The Carney government is asking the Supreme Court of Canada to do something unprecedented: give judges explicit power to second-guess whether elected governments should have invoked the Charter’s notwithstanding clause. If successful, this would fundamentally alter the balance between democratic accountability and judicial authority that has defined Canadian constitutional law for over four decades, as well as raise the spectre of a constitutional crisis.
In its recently filed brief in the litigation challenging Quebec’s secularism law, Bill 21, Ottawa argued that courts should be able to declare when a law protected by the notwithstanding clause violates Charter rights, even if they cannot strike it down.
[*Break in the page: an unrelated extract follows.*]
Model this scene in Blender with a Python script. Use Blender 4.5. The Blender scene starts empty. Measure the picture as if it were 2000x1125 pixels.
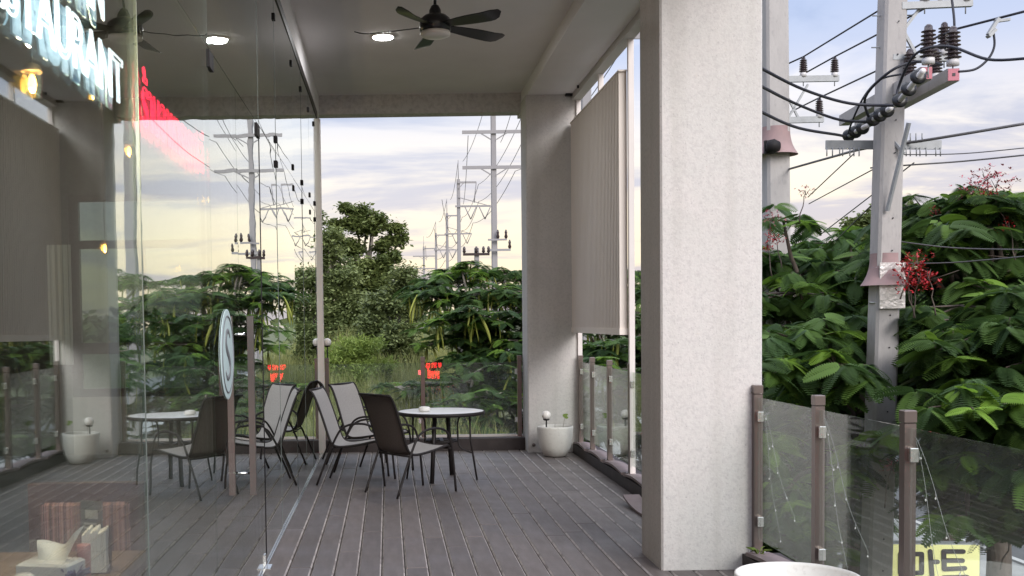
import bpy, math, random
import numpy as np
from mathutils import Vector, Matrix, noise as mnoise

R = math.radians
random.seed(7)
rng = np.random.default_rng(11)
SC = bpy.context.scene
COL = SC.collection

# ------------------------------------------------------------------ camera
EYE = 1.55
FPX = 2160.0                      # focal length in pixels of a 2000 px wide frame
cam_d = bpy.data.cameras.new('camera')
cam = bpy.data.objects.new('camera', cam_d)
COL.objects.link(cam)
cam_d.sensor_width = 36.0
cam_d.lens = FPX / 2000 * 36
cam_d.clip_start = 0.05
cam_d.clip_end = 3000
ROLL = -0.014
rotm = Matrix.Rotation(R(90 - 2.5), 4, 'X') @ Matrix.Rotation(ROLL, 4, 'Z')
cam.matrix_world = Matrix.Translation((0, 0, EYE)) @ rotm
cam_d.shift_x = 0.12083987
cam_d.shift_y = 0.0813992
SC.camera = cam

# ------------------------------------------------------------------ world
SUN_EL, SUN_AZ = 32.0, 156.0      # azimuth clockwise from +Y: behind the viewer, a little to the right
world = bpy.data.worlds.new('World')
SC.world = world
world.use_nodes = True
wn = world.node_tree.nodes
wl = world.node_tree.links
wn.clear()


def build_world():
    def N(t, **k):
        n = wn.new(t)
        for a, b in k.items():
            setattr(n, a, b)
        return n

    def M(op, a, b=None, c=None, clamp=False):
        n = N('ShaderNodeMath', operation=op)
        n.use_clamp = clamp
        for i, v in enumerate((a, b, c)):
            if v is None:
                continue
            if isinstance(v, (int, float)):
                n.inputs[i].default_value = v
            else:
                wl.new(v, n.inputs[i])
        return n.outputs[0]

    def mixc(f, a, b):
        n = N('ShaderNodeMix', data_type='RGBA')
        if isinstance(f, (int, float)):
            n.inputs[0].default_value = f
        else:
            wl.new(f, n.inputs[0])
        for i, v in ((6, a), (7, b)):
            if isinstance(v, tuple):
                n.inputs[i].default_value = (*v, 1)
            else:
                wl.new(v, n.inputs[i])
        return n.outputs[2]

    def sstep(x, lo, hi):
        n = N('ShaderNodeMapRange', interpolation_type='SMOOTHSTEP')
        wl.new(x, n.inputs[0])
        n.inputs[1].default_value = lo
        n.inputs[2].default_value = hi
        return n.outputs[0]

    sky = N('ShaderNodeTexSky', sky_type='NISHITA')
    sky.sun_disc = False
    sky.sun_elevation = R(SUN_EL)
    sky.sun_rotation = R(SUN_AZ)
    sky.air_density = 1.4
    sky.dust_density = 2.0
    tc = N('ShaderNodeTexCoord')
    sep = N('ShaderNodeSeparateXYZ')
    wl.new(tc.outputs['Generated'], sep.inputs[0])
    x, y, z = sep.outputs
    zc = M('MAXIMUM', z, 0.0)
    inv = M('DIVIDE', 1.0, M('ADD', zc, 0.10))
    cmb = N('ShaderNodeCombineXYZ')
    wl.new(M('MULTIPLY', x, inv), cmb.inputs[0])
    wl.new(M('MULTIPLY', M('MULTIPLY', y, inv), 1.0), cmb.inputs[1])
    n1 = N('ShaderNodeTexNoise')
    n1.inputs['Scale'].default_value = 0.62
    n1.inputs['Detail'].default_value = 7
    n1.inputs['Roughness'].default_value = 0.58
    n1.inputs['Distortion'].default_value = 0.5
    wl.new(cmb.outputs[0], n1.inputs['Vector'])
    cmb2 = N('ShaderNodeCombineXYZ')
    wl.new(M('MULTIPLY', M('MULTIPLY', x, inv), 0.55), cmb2.inputs[0])
    wl.new(M('MULTIPLY', y, inv), cmb2.inputs[1])
    cmb2.inputs[2].default_value = 4.3
    n2 = N('ShaderNodeTexNoise')
    n2.inputs['Scale'].default_value = 1.35
    n2.inputs['Detail'].default_value = 8
    n2.inputs['Roughness'].default_value = 0.6
    n2.inputs['Distortion'].default_value = 0.8
    wl.new(cmb2.outputs[0], n2.inputs['Vector'])
    # warm evening band low in the sky, strongest ahead and to the right
    az = M('ADD', M('MULTIPLY', x, 0.42), M('MULTIPLY', y, 0.90))
    glow = sstep(az, 0.35, 1.0)
    low = M('SUBTRACT', 1.0, sstep(z, 0.03, 0.235))
    warm = M('MULTIPLY', low, M('ADD', 0.45, M('MULTIPLY', glow, 0.65)), clamp=True)
    veil = mixc(sstep(z, 0.02, 0.30), (0.74, 0.67, 0.69), (0.28, 0.335, 0.49))
    veil = mixc(sstep(z, 0.32, 0.95), veil, (0.80, 0.83, 0.90))
    veil = mixc(warm, veil, (0.93, 0.79, 0.585))
    cream = mixc(sstep(z, 0.05, 0.22), (0.93, 0.79, 0.60), (0.62, 0.59, 0.62))
    grey = mixc(sstep(z, 0.06, 0.24), (0.50, 0.455, 0.53), (0.22, 0.27, 0.42))
    c = mixc(M('MULTIPLY', sstep(n1.outputs[0], 0.44, 0.58), 0.9), veil, grey)
    c = mixc(M('MULTIPLY', sstep(n2.outputs[0], 0.53, 0.68), 0.80), c, cream)
    nish = N('ShaderNodeVectorMath', operation='SCALE')
    wl.new(sky.outputs[0], nish.inputs[0])
    nish.inputs['Scale'].default_value = 0.9
    cl = N('ShaderNodeVectorMath', operation='SCALE')
    wl.new(c, cl.inputs[0])
    # an overcast vault brightens evenly from the horizon to the zenith (about 1 : 3)
    wl.new(M('MULTIPLY', M('ADD', 1.0, M('MULTIPLY', zc, 2.2)), 4.2), cl.inputs['Scale'])
    fin = mixc(0.88, nish.outputs[0], cl.outputs[0])
    bg = N('ShaderNodeBackground')
    wl.new(fin, bg.inputs[0])
    bg.inputs[1].default_value = 0.10
    out = N('ShaderNodeOutputWorld')
    wl.new(bg.outputs[0], out.inputs[0])


build_world()

# ------------------------------------------------------------------ sun (soft, under cloud)
sl = bpy.data.lights.new('sun', 'SUN')
sl.energy = 1.2
sl.angle = R(35)
sl.color = (1.0, 0.96, 0.91)
sun = bpy.data.objects.new('sun', sl)
COL.objects.link(sun)
sd = Vector((math.sin(R(SUN_AZ)) * math.cos(R(SUN_EL)), math.cos(R(SUN_AZ)) * math.cos(R(SUN_EL)), math.sin(R(SUN_EL))))
sun.rotation_euler = sd.to_track_quat('Z', 'Y').to_euler()
sun.location = (6, -10, 12)

SC.view_settings.view_transform = 'Standard'
SC.view_settings.look = 'None'
SC.view_settings.exposure = 1.47
SC.view_settings.gamma = 1.0
SC.view_settings.use_curve_mapping = False
SC.render.engine = 'CYCLES'
SC.cycles.max_bounces = 10
SC.cycles.diffuse_bounces = 4
SC.cycles.glossy_bounces = 5
SC.cycles.transparent_max_bounces = 24
SC.cycles.caustics_reflective = False
SC.cycles.caustics_refractive = False
SC.cycles.use_denoising = True

# ------------------------------------------------------------------ measuring helper
_r3 = rotm.to_3x3()


def at(px, py, Y):
    """surveyed point: the place at depth Y seen at (px, py) of the photograph"""
    c = Vector(((px - 1000 + cam_d.shift_x * 2000) / FPX, -(py - 562.5 - cam_d.shift_y * 2000) / FPX, -1))
    r = _r3 @ c
    return r * (Y / r.y) + Vector((0, 0, EYE))


# ------------------------------------------------------------------ materials
MATS = {}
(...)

More dramatically, Ottawa wants courts to review “prolonged” use of the clause to determine whether that creates an “irreparable impairment” of rights.
If accepted, this would mark the first time in Canadian history that courts could police legislatures’ use of section 33 beyond checking that its formal requirements have been met, transforming what was designed as a democratic safety valve into a judicially supervised device.
To understand what’s at stake, we need to remember why section 33 exists at all. The notwithstanding clause was essential to Canada’s constitutional compromise in 1982. Former premiers, including Peter Lougheed of Alberta and Allan Blakeney of Saskatchewan, insisted on including section 33 as a means by which legislatures could either address clear judicial mistakes or signal their reasonable disagreement with judicial interpretations of the Constitution.
As the Quebec Court of Appeal recently reaffirmed in Hak v. Attorney General of Quebec, one of the decisions underlying this appeal, section 33 is itself part of the Constitution, and there would have been no Charter without it. Section 33 was the compromise that allowed the Charter to exist at all—a deliberate check on judicial supremacy.
This wasn’t an accident or oversight. When considering the crucial role of judges in protecting rights, it’s important to recall that they sit on one branch of the very constitutional state they are meant to govern. It would be naive to assume that judges are incapable of error, or that there might not be room for reasonable disagreement between the judiciary and legislatures about their constitutional decisions.
The federal submission dresses up its proposal as rights protection, but its basic effect would be a dramatic transfer of power from legislatures to courts.